> At this point I'm merely talking about size (which I think is clear from the words I use. I don't think "building a mile tall rocket would be hard" adequately describes the difficulty when we haven't even built a mile tall building.

I was assuming you were using a comical example to illustrate a "nightmare to engineer." The comparison to a building doesn't actually work at all. The practical limitation on how high we can build buildings is how fast we can make elevators. Just making something tall is not a problem.

> Sea Dragon[1] was only envisioned as 490 feet tall, and as near as I can tell even the Super Orion[2] would only have been 400-600 meters tall. And of course, neither of those was even close to implementation. Therefore I stand by my statement that a mile tall rocket is, for all practical purposes, impossible

First, the optimal design for a rocket is not to just keep making it taller, and second, size was not the obstacle to either of these projects not being built.
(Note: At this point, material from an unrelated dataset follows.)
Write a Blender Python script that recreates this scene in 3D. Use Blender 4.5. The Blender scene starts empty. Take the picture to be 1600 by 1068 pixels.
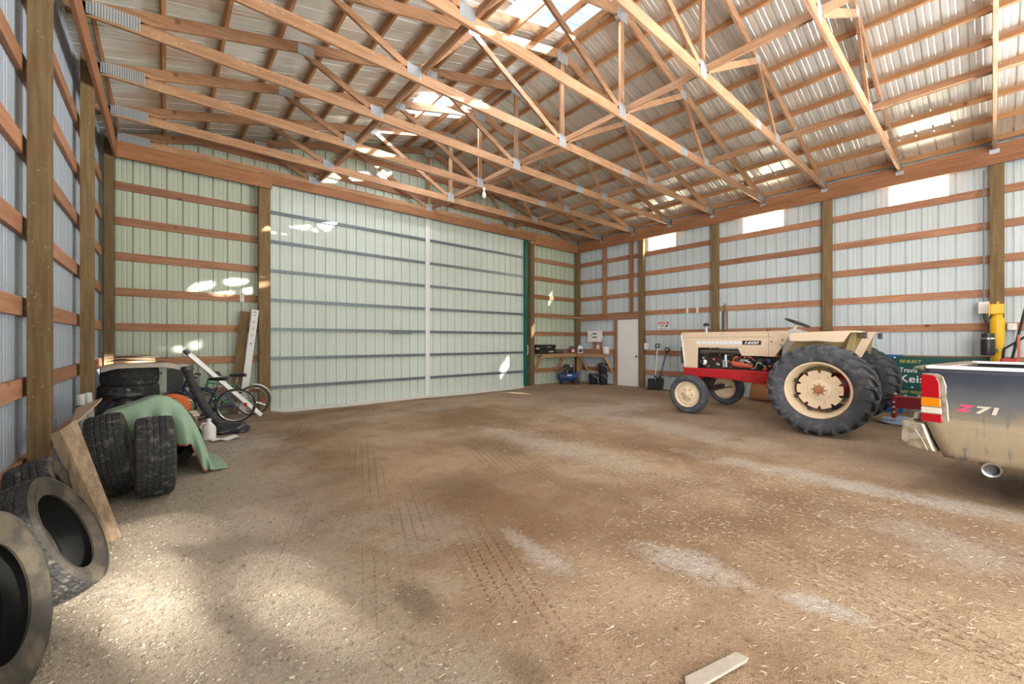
import bpy, bmesh, math, random
from mathutils import Vector, Matrix, Euler
random.seed(7)
PI = math.pi
sc = bpy.context.scene
COL = sc.collection
V = Vector

# ------------------------------------------------------------------ materials
def nodes_of(name):
    m = bpy.data.materials.new(name); m.use_nodes = True
    nt = m.node_tree; b = nt.nodes['Principled BSDF']
    return m, nt, b
def N(nt, t, **kw):
    n = nt.nodes.new(t)
    for k, v in kw.items():
        if k.startswith('i_'):
            n.inputs[int(k[2:])].default_value = v
        else:
            setattr(n, k, v)
    return n
def L(nt, a, ao, b, bi): nt.links.new(a.outputs[ao], b.inputs[bi])
def mixc(nt, fac, a, b, mode='MIX'):
    n = nt.nodes.new('ShaderNodeMix'); n.data_type = 'RGBA'; n.blend_type = mode
    for sock, val in ((0, fac), (6, a), (7, b)):
        if hasattr(val, 'links') or isinstance(val, bpy.types.NodeSocket): nt.links.new(val, n.inputs[sock])
        elif sock == 0: n.inputs[0].default_value = val
        else: n.inputs[sock].default_value = (*val, 1)
    return n.outputs[2]
def math_n(nt, op, a, b=None, clamp=False):
    n = nt.nodes.new('ShaderNodeMath'); n.operation = op; n.use_clamp = clamp
    for i, val in ((0, a), (1, b)):
        if val is None: continue
        if isinstance(val, bpy.types.NodeSocket): nt.links.new(val, n.inputs[i])
        else: n.inputs[i].default_value = val
    return n.outputs[0]
def noise_n(nt, vec, scale, detail=4, rough=.55):
    n = nt.nodes.new('ShaderNodeTexNoise'); n.inputs['Scale'].default_value = scale
    n.inputs['Detail'].default_value = detail; n.inputs['Roughness'].default_value = rough
    if vec is not None: nt.links.new(vec, n.inputs['Vector'])
    return n.outputs['Fac']
def ramp_n(nt, fac, lo, hi):
    n = nt.nodes.new('ShaderNodeMapRange'); n.clamp = True; n.interpolation_type = 'SMOOTHSTEP'
    nt.links.new(fac, n.inputs['Value']); n.inputs['From Min'].default_value = lo; n.inputs['From Max'].default_value = hi
    return n.outputs['Result']
def bump_n(nt, b, h, strength, dist=.01):
    n = nt.nodes.new('ShaderNodeBump'); n.inputs['Strength'].default_value = strength; n.inputs['Distance'].default_value = dist
    nt.links.new(h, n.inputs['Height']); nt.links.new(n.outputs[0], b.inputs['Normal'])
def objco(nt): return nt.nodes.new('ShaderNodeTexCoord').outputs['Object']
def scaled(nt, vec, s):
    n = nt.nodes.new('ShaderNodeMapping'); n.inputs['Scale'].default_value = s
    nt.links.new(vec, n.inputs['Vector']); return n.outputs[0]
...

That does not at all prove that it is impossible. What kind of world would we be living in we presumed anything that hadn't already been actively pursued was impossible?
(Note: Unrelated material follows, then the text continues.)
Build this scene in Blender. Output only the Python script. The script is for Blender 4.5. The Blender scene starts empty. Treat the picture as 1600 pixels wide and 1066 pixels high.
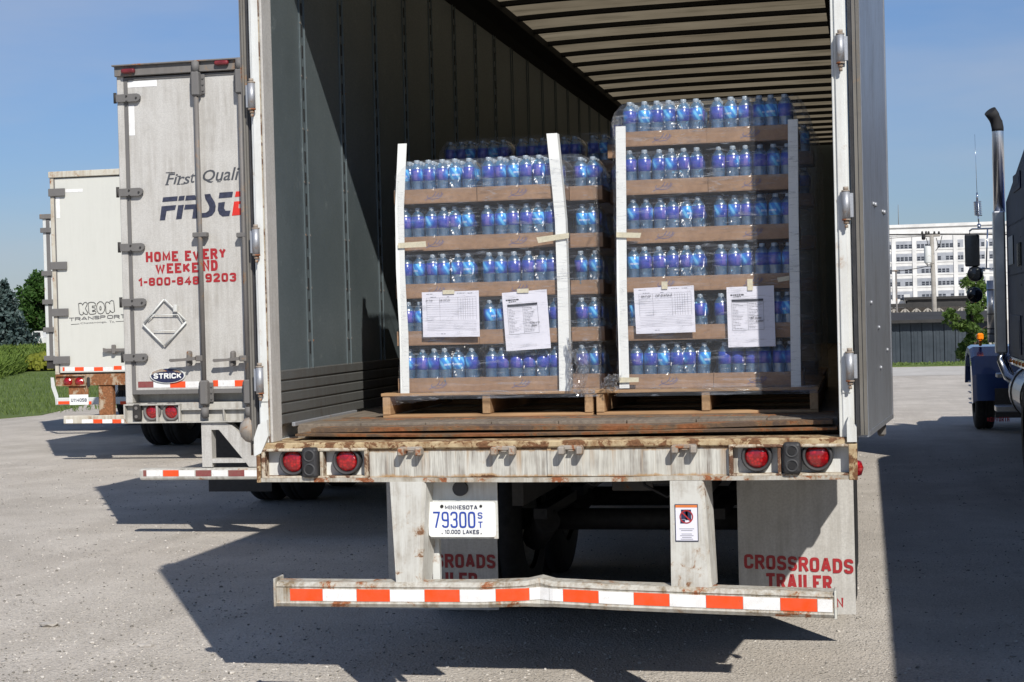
import bpy, bmesh, math, random
from mathutils import Vector, Matrix, noise
random.seed(7)
S = bpy.context.scene
COL = S.collection
R = math.radians

# ------------------------------------------------------------------ camera
FPX, CAM = 2589.3, Vector((1.3487, -6.9473, 1.7455))
_yaw, _pit, _rol = .2107, -.0142, -.0256
FWD = Vector((-math.sin(_yaw)*math.cos(_pit), math.cos(_yaw)*math.cos(_pit), math.sin(_pit)))
_r0 = Vector((math.cos(_yaw), math.sin(_yaw), 0)); _u0 = _r0.cross(FWD)
RGT = math.cos(_rol)*_r0 + math.sin(_rol)*_u0
UP = -math.sin(_rol)*_r0 + math.cos(_rol)*_u0
cd = bpy.data.cameras.new('camera'); cam = bpy.data.objects.new('camera', cd); COL.objects.link(cam)
cd.sensor_width = 36; cd.lens = FPX*36/1600; cd.clip_start = .05; cd.clip_end = 6000
cam.matrix_world = Matrix(((RGT.x, UP.x, -FWD.x, CAM.x), (RGT.y, UP.y, -FWD.y, CAM.y), (RGT.z, UP.z, -FWD.z, CAM.z), (0, 0, 0, 1)))
S.camera = cam
# ------------------------------------------------------------------ sky, sun, exposure
SUN = Vector((.60, -1.06, 1.0)).normalized()
W = bpy.data.worlds.new('World'); S.world = W; W.use_nodes = True
wn = W.node_tree; wn.nodes.clear()
sky = wn.nodes.new('ShaderNodeTexSky'); sky.sky_type = 'NISHITA'; sky.sun_disc = False
sky.sun_elevation = math.asin(SUN.z); sky.sun_rotation = math.atan2(SUN.x, SUN.y)
sky.air_density = 1.0; sky.dust_density = .3; sky.ozone_density = 2.0; sky.altitude = 200
wtc = wn.nodes.new('ShaderNodeTexCoord'); wmp = wn.nodes.new('ShaderNodeMapping'); wmp.inputs['Scale'].default_value = (1.2, 1.2, 5.5)
wno = wn.nodes.new('ShaderNodeTexNoise'); wno.inputs['Scale'].default_value = 2.2; wno.inputs['Detail'].default_value = 5; wno.inputs['Roughness'].default_value = .55
wrp = wn.nodes.new('ShaderNodeValToRGB'); wrp.color_ramp.elements[0].position = .40; wrp.color_ramp.elements[0].color = (0, 0, 0, 1)
wrp.color_ramp.elements[1].position = .72; wrp.color_ramp.elements[1].color = (.42, .42, .42, 1)
wmx = wn.nodes.new('ShaderNodeMix'); wmx.data_type = 'RGBA'; wmx.inputs[7].default_value = (5.4, 5.7, 6.4, 1)
wsx = wn.nodes.new('ShaderNodeSeparateXYZ'); wgr = wn.nodes.new('ShaderNodeValToRGB'); wml = wn.nodes.new('ShaderNodeMix'); wml.data_type = 'RGBA'; wml.blend_type = 'MULTIPLY'; wml.inputs[0].default_value = 1
wgr.color_ramp.elements[0].position = .0; wgr.color_ramp.elements[0].color = (.49, .56, .76, 1)
wgr.color_ramp.elements[1].position = .22; wgr.color_ramp.elements[1].color = (.68, .81, 1.04, 1)
wbg = wn.nodes.new('ShaderNodeBackground'); wbg.inputs['Strength'].default_value = .092
wo = wn.nodes.new('ShaderNodeOutputWorld'); L = wn.links.new
L(wtc.outputs['Generated'], wmp.inputs[0]); L(wmp.outputs[0], wno.inputs['Vector']); L(wno.outputs[0], wrp.inputs[0])
L(wrp.outputs[0], wmx.inputs[0]); L(wtc.outputs['Generated'], wsx.inputs[0]); L(wsx.outputs[2], wgr.inputs[0]); L(sky.outputs[0], wml.inputs[6]); L(wgr.outputs[0], wml.inputs[7]); L(wml.outputs[2], wmx.inputs[6]); L(wmx.outputs[2], wbg.inputs[0]); L(wbg.outputs[0], wo.inputs[0])
sl = bpy.data.lights.new('sun', 'SUN'); so = bpy.data.objects.new('sun', sl); COL.objects.link(so)
sl.energy = 4.9; sl.angle = R(.53); sl.color = (1, .95, .88)
so.rotation_euler = SUN.to_track_quat('Z', 'Y').to_euler(); so.location = (10, -20, 20)
S.view_settings.view_transform = 'Standard'; S.view_settings.look = 'None'
S.view_settings.exposure = 0.0; S.view_settings.gamma = 1; S.view_settings.use_curve_mapping = False
cy = S.cycles; cy.max_bounces = 8; cy.diffuse_bounces = 4; cy.glossy_bounces = 4; cy.transmission_bounces = 4
cy.transparent_max_bounces = 24; cy.use_denoising = True; cy.caustics_reflective = False; cy.caustics_refractive = False
cy.sample_clamp_indirect = 6; cy.sample_clamp_direct = 0

# ------------------------------------------------------------------ helpers
def tag(o, label=None, cat=None, group=None, kind=None):
    for k, v in (('label', label), ('category', cat), ('group', group), ('kind', kind)):
        if v: o[k] = v
    return o
def wloc(o):
    v = Vector((0, 0, 0))
    while o: v += o.location; o = o.parent
    return v
def thing(name, loc, label, cat, group=None):
    o = bpy.data.objects.new(name, None); COL.objects.link(o); o.location = loc; o.empty_display_size = .1
    return tag(o, label, cat, group)
def P(px, py, y):
    """the point seen at a pixel of the 1600-wide photograph, on the vertical plane at depth y"""
    d = FWD + RGT*((px-800)/FPX) + UP*((533-py)/FPX)
    return CAM + d*((y-CAM.y)/d.y)
def PX(px, y, py=600): return P(px, py, y).x
def PZ(px, py, y): return P(px, py, y).z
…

> and thus has a payload to orbit of zero.

My point was that this does not equate to a payload of zero. Surely you wouldn't argue that the weight of this mile high rocket is zero, and therefore that there is some curve for the weight of rockets where making the rockets larger starts to make them lighter. Just as we can calculate the weight for something without actually building it, so too can we calculate the payload, and it can increase far beyond anything we can actually implement.

> If you disagree then add a zero -- surely you agree we can't build a ten-mile-tall rocket?
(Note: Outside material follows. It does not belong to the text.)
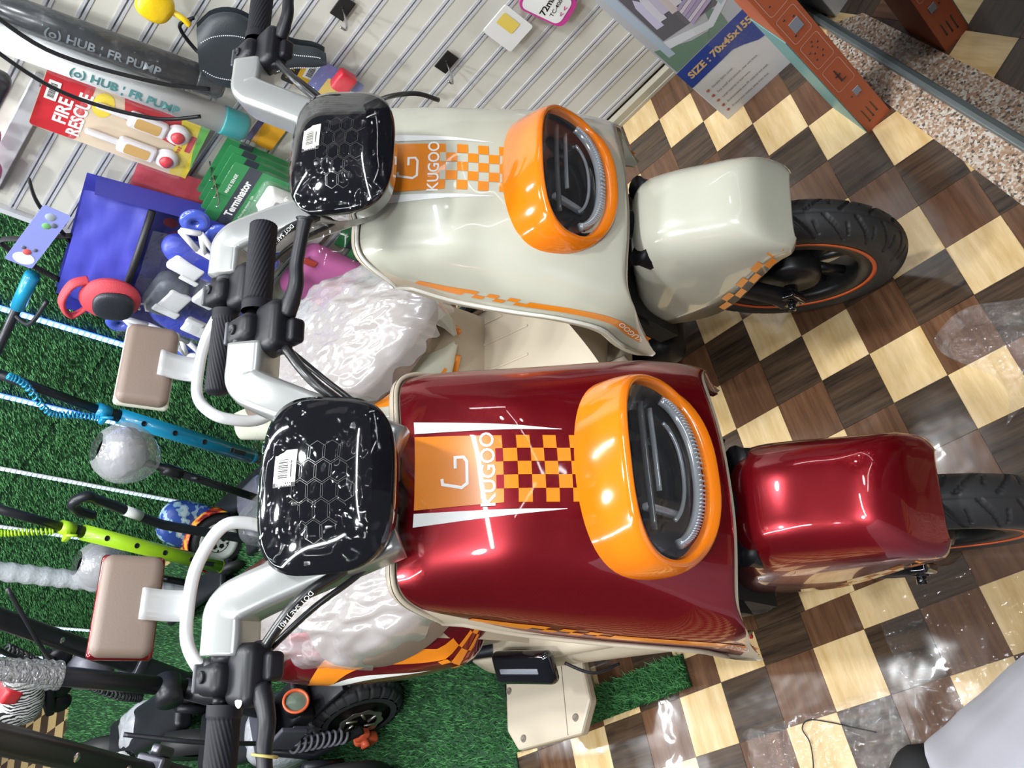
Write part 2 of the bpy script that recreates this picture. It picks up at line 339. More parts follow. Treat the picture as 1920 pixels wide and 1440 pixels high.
out = struct(MB().box((0, 0, 0), (2.2, 1.6, .01)).build('floor_outside', mat('dark_paving', (.025, .024, .022), .5, noise_s=20, noise_a=.5))); out.location = (1.75, 1.1, .0005); out.rotation_euler = (0, 0, TA)
# clear film lying on the floor
def floor_film(x0, x1, y0, y1, seed, label, amp=.003):
    o = MB(); f = lambda u, v: ((x0+(x1-x0)*u)+.01*noise.noise((v*9, seed, 0)), (y0+(y1-y0)*v)+.01*noise.noise((u*9, seed+5, 0)),
        .0035+amp*(.5+.5*noise.noise((u*(x1-x0)*38, v*(y1-y0)*38, seed)))*(1 if 0 < u < 1 and 0 < v < 1 else .1))
    o.grid(f, 90, 70); return tag(o.build('plastic_sheet', film('floor_film', haze=.03, bump=.3, bscale=45, gloss=.03)), label, 'plastic sheet')
floor_film(.42, .80, -.30, .04, 3, 'clear crinkled plastic sheet lying flat on the floor before the red scooter')
floor_film(.10, .41, -.42, -.11, 8, 'clear crinkled plastic sheet on the floor under the thin black thread')
o = MB(); o.grid(lambda u, v: (.74+.26*u+.03*sin(5*v), .20+.20*v+.02*sin(7*u), .004+.022*(noise.noise((u*4, v*4, 2))*.5+.5)*(4*u*(1-u))**.5), 60, 60)
tag(o.build('plastic_sheet', film('crumpled_film', haze=.06, bump=.9, bscale=40, gloss=.06)), 'crumpled ball of clear plastic film on the floor by the red scooter tyre', 'plastic sheet')
# ---------------------------------------------------------------- the two electric scooters (x forward, y to the rider's left, z up)
M_white = mat('decal_white', (.86, .87, .86), .25); M_or = mat('decal_orange', (.80, .24, .012), .2, coat=.5)
M_beige = mat('beige_plastic', (.50, .43, .33), .42); M_black = mat('black_plastic', (.008, .008, .011), .42, spec=.3); M_gloss = mat('gloss_black', (.004, .004, .006), .06, coat=1)
M_rub = mat('tyre_rubber', (.022, .022, .023), .55); M_grip = mat('grip_rubber', (.010, .010, .014), .6, spec=.25); M_silv = mat('silver_paint', (.33, .335, .33), .3, .45, coat=.3)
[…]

I agree it would be impractical, but not that it would be so non-physical that we couldn't calculate what its payload capacity would be were it to be built.

> Toy rockets might fail all the time, but the point was complexity, and a toy rocket can be constructed from under a dozen parts. Even larger model rockets have at most a few dozen to a few hundred parts. The part count of the Falcon 9 has to number in the thousands, if not tens of thousands (9 merlin engines with at least several hundred parts each?).

Falcon 9 is a liquid rocket designed to take people into space. That is the source of its part count. You could scale up a solid rocket motor to an arbitrarily large size while keeping the parts count exactly the same. It's probably not the optimal way to make a solid rocket of that size, and you'd be missing out on a lot of capabilities that are important for a real rocket, but if you just wanted a toy no more capable than what you buy in a hobby store it would be no more complicated. Conversely, try to make a fully functional falcon 9 complete with 9 working liquid rocket engines small enough to hoverslam on your desk and you have an immense engineering challenge on your hands.

> But also, to push back a bit, I don't think complexity aggregates the way you're saying it does. A box of hammers is not more complex than a nailgun, even if it has more parts in total.

I concur that part count is not the same as complexity, but that point is in my favor. Making something bigger is like adding hammers to a box of hammers. The quantity goes up, and at some point you're going to need to make some improvements to the box if you want to keep adding more hammers, but conceptually it is simple. Making something more capable, like a nail-gun, is much harder.